Though both parties’ lawmakers bemoaned the high cost of energy bills, which California Republican senators claim costs Californians twice what consumers in neighboring states pay, Democrats blamed utility company owners’ greed for rising rates. Republicans blamed Democrats for “constant attacks against the energy industry” for “pushing families into energy poverty.”

Tuesday morning Democrats led by Assemblymember Jacqui Irwin, D-Thousand Oaks, and Wiener announced they’d be proposing a bill to repeal AB 205. Hours later, California Republicans tried to bring an immediate vote to repeal AB 205 to the Senate floor, but Democrats, including Wiener, voted to table the motion.

“Electricity rates have skyrocketed throughout the state. Over the last ten years PGE rates have gone up 127%,” said Irwin at a press conference announcing the Democratic repeal effort.

“Under the plan proposed by our investor-owned utilities, millions of California residents will pay as much as $830 per year more for electricity than they do now. Not just wealthy people — middle class, working class people,” said Wiener.

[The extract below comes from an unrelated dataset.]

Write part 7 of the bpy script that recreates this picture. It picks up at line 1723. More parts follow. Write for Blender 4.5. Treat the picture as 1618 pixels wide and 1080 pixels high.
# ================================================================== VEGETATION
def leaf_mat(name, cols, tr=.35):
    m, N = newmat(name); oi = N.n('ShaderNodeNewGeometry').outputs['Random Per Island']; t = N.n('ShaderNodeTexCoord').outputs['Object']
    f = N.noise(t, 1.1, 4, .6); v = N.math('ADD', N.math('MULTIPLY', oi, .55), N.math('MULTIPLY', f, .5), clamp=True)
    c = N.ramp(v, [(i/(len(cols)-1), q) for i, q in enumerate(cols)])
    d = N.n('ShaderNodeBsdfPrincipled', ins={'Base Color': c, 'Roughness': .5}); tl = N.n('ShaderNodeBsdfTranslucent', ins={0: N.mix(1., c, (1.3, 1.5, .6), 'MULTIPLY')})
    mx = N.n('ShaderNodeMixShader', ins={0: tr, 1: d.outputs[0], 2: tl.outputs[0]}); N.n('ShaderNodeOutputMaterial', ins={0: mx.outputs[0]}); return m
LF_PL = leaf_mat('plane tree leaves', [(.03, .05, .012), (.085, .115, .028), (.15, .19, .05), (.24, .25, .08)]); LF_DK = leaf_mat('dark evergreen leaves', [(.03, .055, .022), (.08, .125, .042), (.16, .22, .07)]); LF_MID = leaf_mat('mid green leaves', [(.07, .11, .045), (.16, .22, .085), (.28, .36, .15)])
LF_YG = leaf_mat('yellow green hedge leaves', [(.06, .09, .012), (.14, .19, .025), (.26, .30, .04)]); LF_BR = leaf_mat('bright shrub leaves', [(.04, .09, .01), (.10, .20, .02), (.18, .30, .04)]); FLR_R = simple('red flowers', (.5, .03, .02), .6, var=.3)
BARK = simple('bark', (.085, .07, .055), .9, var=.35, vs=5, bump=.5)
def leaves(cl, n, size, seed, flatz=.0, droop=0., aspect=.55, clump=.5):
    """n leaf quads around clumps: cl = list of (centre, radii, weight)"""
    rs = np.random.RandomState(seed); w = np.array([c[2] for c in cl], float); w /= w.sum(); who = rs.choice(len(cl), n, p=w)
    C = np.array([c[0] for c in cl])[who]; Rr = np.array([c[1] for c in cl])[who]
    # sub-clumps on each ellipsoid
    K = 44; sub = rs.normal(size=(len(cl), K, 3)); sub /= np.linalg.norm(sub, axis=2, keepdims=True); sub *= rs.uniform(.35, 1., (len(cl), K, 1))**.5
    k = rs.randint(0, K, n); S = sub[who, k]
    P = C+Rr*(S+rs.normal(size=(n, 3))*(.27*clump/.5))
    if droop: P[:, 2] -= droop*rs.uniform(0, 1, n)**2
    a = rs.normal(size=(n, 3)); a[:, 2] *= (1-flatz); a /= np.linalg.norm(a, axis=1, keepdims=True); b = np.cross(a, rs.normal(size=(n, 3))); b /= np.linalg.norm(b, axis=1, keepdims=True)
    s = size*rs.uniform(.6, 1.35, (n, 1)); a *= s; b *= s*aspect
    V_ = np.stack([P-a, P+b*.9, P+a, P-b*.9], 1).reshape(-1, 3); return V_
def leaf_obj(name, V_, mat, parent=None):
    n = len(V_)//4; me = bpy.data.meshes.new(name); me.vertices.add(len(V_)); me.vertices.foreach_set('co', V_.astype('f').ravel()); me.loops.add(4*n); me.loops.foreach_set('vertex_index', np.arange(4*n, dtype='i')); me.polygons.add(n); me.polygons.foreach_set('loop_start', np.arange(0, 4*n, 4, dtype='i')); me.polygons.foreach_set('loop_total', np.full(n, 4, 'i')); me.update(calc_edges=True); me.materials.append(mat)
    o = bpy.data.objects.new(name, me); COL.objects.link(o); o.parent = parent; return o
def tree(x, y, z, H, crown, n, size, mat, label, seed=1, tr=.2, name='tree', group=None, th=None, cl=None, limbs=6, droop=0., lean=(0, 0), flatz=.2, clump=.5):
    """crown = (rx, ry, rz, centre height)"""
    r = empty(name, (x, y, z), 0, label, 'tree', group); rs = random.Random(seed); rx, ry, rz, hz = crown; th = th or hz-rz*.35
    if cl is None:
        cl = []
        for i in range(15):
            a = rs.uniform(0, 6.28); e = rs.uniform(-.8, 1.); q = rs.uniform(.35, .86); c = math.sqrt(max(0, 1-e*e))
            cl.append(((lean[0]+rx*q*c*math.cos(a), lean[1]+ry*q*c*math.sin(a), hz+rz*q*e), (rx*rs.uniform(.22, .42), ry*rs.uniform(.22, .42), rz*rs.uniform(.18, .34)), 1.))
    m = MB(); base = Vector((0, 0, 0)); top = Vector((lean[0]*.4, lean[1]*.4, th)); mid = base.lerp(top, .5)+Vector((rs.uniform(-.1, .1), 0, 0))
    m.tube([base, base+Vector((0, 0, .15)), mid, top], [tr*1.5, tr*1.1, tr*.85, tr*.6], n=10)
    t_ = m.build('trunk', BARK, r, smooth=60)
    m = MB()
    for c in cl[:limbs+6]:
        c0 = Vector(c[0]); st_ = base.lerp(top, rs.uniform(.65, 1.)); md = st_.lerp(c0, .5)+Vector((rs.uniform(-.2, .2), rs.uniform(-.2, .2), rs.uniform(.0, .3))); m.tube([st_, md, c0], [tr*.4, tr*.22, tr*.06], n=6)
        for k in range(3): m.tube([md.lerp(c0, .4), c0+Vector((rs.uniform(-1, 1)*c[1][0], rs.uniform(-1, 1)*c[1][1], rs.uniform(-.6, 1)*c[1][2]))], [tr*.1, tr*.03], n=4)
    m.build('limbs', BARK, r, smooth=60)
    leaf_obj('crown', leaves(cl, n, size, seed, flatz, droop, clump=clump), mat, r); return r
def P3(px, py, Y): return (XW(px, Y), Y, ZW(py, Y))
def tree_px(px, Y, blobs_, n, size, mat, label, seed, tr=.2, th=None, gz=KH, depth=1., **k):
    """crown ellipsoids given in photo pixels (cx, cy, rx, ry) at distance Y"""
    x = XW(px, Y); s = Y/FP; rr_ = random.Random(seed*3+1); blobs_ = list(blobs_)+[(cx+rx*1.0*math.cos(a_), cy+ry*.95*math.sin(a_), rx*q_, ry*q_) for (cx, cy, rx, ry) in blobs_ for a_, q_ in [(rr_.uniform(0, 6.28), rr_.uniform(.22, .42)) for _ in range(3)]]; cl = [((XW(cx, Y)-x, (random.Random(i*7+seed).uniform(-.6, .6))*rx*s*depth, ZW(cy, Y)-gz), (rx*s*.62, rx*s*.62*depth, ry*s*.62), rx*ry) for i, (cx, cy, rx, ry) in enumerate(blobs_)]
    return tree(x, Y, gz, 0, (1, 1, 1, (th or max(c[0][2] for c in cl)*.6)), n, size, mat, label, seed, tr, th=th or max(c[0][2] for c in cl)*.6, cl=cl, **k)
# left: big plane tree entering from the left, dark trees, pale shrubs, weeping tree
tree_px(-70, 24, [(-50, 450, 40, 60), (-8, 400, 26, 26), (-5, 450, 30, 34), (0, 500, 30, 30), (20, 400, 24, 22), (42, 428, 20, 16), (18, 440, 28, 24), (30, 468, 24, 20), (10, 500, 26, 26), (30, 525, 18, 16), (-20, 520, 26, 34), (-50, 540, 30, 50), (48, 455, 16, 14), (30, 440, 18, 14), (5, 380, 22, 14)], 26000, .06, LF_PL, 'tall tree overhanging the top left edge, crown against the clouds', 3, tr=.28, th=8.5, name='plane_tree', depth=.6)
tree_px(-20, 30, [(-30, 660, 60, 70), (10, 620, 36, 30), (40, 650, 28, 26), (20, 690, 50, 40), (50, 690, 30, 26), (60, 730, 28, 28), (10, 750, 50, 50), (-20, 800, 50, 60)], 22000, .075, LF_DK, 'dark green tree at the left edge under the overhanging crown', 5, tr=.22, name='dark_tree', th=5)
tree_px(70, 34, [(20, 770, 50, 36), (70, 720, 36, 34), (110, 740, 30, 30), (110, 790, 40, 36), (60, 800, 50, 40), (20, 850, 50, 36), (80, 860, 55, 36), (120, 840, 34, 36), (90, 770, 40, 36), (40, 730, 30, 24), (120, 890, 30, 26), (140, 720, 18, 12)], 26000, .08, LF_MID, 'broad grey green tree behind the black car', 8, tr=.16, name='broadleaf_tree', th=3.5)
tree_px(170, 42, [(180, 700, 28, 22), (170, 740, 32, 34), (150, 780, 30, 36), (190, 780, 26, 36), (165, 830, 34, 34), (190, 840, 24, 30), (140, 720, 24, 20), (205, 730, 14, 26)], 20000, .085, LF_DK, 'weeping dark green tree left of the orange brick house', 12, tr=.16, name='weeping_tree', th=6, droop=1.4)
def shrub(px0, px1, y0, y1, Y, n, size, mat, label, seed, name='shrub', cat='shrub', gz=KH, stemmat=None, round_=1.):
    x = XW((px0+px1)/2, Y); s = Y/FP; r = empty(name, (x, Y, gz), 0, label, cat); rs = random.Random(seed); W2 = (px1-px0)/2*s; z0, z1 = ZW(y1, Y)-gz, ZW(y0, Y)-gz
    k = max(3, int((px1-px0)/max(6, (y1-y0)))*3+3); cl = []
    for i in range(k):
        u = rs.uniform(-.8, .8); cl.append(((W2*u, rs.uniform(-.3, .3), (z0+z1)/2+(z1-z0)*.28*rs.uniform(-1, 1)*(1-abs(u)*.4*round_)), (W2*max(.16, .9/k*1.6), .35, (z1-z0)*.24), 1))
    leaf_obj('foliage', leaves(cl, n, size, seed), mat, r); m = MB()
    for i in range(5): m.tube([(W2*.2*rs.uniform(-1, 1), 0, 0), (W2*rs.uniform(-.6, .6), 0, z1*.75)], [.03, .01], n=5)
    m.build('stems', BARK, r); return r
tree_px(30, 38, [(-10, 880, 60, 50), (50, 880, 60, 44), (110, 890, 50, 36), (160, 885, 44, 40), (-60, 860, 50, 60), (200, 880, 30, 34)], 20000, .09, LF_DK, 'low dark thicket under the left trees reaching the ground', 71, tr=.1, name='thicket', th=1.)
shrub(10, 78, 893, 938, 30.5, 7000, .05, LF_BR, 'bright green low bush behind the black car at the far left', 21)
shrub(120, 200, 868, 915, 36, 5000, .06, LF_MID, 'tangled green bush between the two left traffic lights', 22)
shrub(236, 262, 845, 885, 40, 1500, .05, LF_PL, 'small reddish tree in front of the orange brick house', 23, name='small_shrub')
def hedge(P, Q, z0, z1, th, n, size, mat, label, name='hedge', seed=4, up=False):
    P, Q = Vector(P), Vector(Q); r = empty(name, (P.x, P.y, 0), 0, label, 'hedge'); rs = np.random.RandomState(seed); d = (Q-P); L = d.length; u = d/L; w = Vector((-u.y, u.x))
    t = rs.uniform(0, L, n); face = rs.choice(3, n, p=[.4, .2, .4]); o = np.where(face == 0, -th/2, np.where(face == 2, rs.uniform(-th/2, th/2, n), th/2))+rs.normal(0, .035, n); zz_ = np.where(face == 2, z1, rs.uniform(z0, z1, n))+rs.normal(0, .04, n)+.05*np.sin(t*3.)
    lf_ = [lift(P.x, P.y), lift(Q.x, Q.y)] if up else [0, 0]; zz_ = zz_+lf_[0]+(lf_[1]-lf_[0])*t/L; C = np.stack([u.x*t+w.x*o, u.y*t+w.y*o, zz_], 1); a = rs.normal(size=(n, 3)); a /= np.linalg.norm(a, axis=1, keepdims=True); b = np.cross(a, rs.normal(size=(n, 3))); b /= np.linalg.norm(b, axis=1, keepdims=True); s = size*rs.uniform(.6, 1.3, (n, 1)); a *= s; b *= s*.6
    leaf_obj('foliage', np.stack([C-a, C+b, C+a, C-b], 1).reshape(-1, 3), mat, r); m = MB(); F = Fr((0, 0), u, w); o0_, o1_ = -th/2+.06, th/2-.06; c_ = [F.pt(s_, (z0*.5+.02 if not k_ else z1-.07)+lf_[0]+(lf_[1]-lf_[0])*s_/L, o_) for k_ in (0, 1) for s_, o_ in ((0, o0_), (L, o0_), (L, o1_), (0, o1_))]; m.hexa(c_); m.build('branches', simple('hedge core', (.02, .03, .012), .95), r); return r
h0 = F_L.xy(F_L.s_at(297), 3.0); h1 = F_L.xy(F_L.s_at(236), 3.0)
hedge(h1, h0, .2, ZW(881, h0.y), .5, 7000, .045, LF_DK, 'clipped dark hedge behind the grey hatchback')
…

Wiener also has authored bills supporting renewable energy and requirements that all companies with over $1 billion in income submit costly inventories of all emissions, even commuting and emissions from contractors — the kind of policies that Republicans say are responsible for rising rates in the first place.

“Why are neighboring states paying nearly half the costs of electricity compared to what Californians are paying to keep their lights on?,” said Sen. Shannon Grove, R-Bakersfield. "(Democrats) constant attacks against the energy industry (are) pushing families into energy poverty, making them choose between putting food on the table or paying their utility bills."

Energy expert and California Policy Center co-founder Edward Ring suggested the emphasis on renewables is causing rates to rise by lowering the energy supply from more affordable and reliable forms of energy that require less expensive infrastructure.

“Electricity in California is expensive, and will get more expensive, because that is the only way the special interests pushing 'renewables' can make a profit,” Ring told The Center Square. “By cramming down the production of cost-effective natural gas and by shutting down California's last nuclear power plant, customers are forced to pay for massive subsidized investments in solar and wind farms, massive expansions of transmission lines to connect these farms to the grid, and massive battery projects to buffer the on-again, off-again power they generate.”

State Republicans previously introduced a failed measure to repeal AB 205 in September 2023.